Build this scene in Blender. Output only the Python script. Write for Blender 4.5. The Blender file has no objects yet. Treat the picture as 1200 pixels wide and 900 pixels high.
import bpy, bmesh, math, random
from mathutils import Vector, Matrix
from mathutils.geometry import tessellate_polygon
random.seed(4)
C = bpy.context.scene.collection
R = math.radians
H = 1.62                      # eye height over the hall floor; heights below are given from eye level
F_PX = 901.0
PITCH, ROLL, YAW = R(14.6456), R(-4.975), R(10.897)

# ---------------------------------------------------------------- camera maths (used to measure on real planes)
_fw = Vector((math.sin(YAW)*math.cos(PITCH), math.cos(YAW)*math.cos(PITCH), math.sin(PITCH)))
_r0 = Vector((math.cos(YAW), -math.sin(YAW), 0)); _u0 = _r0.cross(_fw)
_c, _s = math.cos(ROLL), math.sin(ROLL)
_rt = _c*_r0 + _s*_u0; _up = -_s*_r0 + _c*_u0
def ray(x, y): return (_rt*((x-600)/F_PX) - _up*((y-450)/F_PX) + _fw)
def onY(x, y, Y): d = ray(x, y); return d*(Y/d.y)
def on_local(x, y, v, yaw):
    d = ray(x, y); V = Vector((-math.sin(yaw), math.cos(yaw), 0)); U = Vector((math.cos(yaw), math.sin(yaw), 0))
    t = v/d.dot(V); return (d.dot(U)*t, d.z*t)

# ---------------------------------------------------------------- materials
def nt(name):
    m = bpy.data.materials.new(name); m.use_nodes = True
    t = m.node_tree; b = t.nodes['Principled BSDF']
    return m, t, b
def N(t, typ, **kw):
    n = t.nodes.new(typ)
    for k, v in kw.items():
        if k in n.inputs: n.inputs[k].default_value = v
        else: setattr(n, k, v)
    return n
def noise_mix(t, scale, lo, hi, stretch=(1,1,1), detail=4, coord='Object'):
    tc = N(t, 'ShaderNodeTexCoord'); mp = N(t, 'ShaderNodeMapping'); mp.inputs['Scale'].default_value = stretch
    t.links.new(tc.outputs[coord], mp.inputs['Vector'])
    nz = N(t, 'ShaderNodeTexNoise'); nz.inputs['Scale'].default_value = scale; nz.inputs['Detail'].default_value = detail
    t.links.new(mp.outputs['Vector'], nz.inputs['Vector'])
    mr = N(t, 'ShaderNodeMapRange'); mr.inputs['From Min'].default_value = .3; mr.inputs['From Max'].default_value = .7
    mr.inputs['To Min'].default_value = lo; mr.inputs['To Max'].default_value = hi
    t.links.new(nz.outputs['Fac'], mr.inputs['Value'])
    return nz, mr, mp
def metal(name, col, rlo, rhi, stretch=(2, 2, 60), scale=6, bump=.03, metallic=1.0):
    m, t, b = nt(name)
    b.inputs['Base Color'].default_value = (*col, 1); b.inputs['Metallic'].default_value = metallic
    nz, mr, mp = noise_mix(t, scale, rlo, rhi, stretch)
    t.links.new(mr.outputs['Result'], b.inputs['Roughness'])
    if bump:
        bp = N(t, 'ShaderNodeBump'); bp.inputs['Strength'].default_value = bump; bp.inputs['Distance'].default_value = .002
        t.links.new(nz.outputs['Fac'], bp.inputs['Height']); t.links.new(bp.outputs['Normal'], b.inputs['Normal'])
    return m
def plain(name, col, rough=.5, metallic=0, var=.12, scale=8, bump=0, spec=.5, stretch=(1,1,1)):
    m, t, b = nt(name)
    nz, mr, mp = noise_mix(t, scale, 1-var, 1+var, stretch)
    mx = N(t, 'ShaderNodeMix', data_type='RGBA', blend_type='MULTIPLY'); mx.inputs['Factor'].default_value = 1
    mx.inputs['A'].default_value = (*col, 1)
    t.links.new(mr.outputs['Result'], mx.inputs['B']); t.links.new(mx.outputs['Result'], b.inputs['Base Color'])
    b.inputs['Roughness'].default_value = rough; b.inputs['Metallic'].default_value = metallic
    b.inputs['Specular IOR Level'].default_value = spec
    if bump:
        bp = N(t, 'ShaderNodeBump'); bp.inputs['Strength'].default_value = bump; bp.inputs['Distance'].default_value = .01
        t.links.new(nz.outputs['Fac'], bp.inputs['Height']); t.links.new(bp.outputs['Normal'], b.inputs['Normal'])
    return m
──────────
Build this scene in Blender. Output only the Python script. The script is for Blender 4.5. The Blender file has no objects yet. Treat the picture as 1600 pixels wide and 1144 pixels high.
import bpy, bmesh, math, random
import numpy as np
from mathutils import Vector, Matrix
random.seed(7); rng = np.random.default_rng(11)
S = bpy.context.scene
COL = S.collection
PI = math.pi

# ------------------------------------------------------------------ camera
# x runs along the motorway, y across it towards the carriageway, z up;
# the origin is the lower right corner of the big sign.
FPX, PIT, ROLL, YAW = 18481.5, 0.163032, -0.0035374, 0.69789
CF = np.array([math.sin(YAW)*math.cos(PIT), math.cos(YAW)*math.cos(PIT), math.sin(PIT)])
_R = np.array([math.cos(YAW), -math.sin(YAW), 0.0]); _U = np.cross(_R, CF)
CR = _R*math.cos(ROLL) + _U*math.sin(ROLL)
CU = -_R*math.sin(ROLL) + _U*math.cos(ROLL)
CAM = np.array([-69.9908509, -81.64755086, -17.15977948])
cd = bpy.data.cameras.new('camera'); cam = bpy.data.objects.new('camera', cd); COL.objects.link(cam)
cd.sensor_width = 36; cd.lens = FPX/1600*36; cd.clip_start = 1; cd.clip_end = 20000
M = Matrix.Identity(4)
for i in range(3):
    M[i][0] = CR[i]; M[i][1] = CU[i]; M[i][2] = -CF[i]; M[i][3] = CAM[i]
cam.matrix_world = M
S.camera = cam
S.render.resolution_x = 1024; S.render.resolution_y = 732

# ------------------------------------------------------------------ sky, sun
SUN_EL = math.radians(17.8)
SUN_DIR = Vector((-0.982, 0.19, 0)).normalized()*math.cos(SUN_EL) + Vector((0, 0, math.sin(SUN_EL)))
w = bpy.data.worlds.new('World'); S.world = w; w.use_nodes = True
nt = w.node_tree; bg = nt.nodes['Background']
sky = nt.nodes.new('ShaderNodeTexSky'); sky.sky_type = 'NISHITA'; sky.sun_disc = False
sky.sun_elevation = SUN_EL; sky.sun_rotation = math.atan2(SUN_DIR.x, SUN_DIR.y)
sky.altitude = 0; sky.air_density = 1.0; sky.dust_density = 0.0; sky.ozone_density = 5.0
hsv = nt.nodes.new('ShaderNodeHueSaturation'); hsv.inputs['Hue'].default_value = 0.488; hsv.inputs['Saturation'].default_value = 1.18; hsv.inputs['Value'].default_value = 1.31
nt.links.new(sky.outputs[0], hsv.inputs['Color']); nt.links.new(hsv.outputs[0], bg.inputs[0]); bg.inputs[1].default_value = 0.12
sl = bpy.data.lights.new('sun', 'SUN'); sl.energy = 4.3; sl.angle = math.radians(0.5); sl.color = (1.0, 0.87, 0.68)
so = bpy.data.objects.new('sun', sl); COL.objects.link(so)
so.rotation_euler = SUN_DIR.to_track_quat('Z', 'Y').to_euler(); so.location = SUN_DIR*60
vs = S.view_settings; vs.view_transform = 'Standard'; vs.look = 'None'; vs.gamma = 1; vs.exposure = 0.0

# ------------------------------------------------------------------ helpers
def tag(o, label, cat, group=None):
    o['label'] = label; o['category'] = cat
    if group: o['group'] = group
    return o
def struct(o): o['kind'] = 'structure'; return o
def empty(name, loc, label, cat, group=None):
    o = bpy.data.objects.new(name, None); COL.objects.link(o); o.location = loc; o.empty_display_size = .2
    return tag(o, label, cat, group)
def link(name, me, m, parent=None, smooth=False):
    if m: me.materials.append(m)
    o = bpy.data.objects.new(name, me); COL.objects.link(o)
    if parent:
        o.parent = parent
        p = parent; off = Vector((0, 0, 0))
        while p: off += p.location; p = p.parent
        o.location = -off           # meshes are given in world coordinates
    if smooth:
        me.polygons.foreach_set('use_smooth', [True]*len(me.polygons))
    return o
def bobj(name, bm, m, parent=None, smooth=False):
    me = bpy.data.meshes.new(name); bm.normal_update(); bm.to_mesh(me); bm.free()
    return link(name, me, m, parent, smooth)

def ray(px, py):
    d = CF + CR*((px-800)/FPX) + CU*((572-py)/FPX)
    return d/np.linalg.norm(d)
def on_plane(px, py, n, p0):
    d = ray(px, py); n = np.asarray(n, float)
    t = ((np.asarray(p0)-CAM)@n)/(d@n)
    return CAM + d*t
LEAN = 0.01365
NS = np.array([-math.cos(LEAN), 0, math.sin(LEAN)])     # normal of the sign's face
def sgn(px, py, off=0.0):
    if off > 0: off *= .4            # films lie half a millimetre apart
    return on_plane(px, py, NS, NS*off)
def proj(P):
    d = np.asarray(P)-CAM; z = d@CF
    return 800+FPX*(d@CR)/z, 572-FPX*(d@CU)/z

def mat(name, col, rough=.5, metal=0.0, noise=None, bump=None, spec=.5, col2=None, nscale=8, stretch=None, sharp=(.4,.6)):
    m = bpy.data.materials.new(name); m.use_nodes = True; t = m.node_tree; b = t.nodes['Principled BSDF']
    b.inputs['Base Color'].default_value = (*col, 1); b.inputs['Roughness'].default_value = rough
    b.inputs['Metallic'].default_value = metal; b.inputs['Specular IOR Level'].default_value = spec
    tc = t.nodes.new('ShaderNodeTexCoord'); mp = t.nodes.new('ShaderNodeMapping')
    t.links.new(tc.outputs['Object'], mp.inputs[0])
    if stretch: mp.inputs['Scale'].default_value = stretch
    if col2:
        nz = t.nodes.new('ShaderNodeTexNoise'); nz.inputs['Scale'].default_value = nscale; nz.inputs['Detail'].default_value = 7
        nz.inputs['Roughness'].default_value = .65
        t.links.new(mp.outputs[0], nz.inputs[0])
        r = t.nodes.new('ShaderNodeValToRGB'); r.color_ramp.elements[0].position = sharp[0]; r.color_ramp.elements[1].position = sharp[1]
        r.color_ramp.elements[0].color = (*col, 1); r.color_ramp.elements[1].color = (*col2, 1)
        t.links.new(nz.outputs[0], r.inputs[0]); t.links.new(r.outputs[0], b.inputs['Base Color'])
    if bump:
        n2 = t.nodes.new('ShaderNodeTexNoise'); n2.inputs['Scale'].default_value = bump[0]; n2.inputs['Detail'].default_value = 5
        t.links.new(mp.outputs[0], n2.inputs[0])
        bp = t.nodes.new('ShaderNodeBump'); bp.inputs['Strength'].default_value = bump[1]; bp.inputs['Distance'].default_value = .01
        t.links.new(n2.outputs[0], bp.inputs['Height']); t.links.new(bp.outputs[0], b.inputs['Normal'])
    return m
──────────
**DIRECTION**
Starting at the line that contains "Build this scene in Blender. Output only the Python script. The" and ending at the line that contains "PI = math.pi", repeat each line exactly, both ends included, and nothing else.

**CORRECT OUTPUT**
Build this scene in Blender. Output only the Python script. The script is for Blender 4.5. The Blender file has no objects yet. Treat the picture as 1600 pixels wide and 1144 pixels high.
import bpy, bmesh, math, random
import numpy as np
from mathutils import Vector, Matrix
random.seed(7); rng = np.random.default_rng(11)
S = bpy.context.scene
COL = S.collection
PI = math.pi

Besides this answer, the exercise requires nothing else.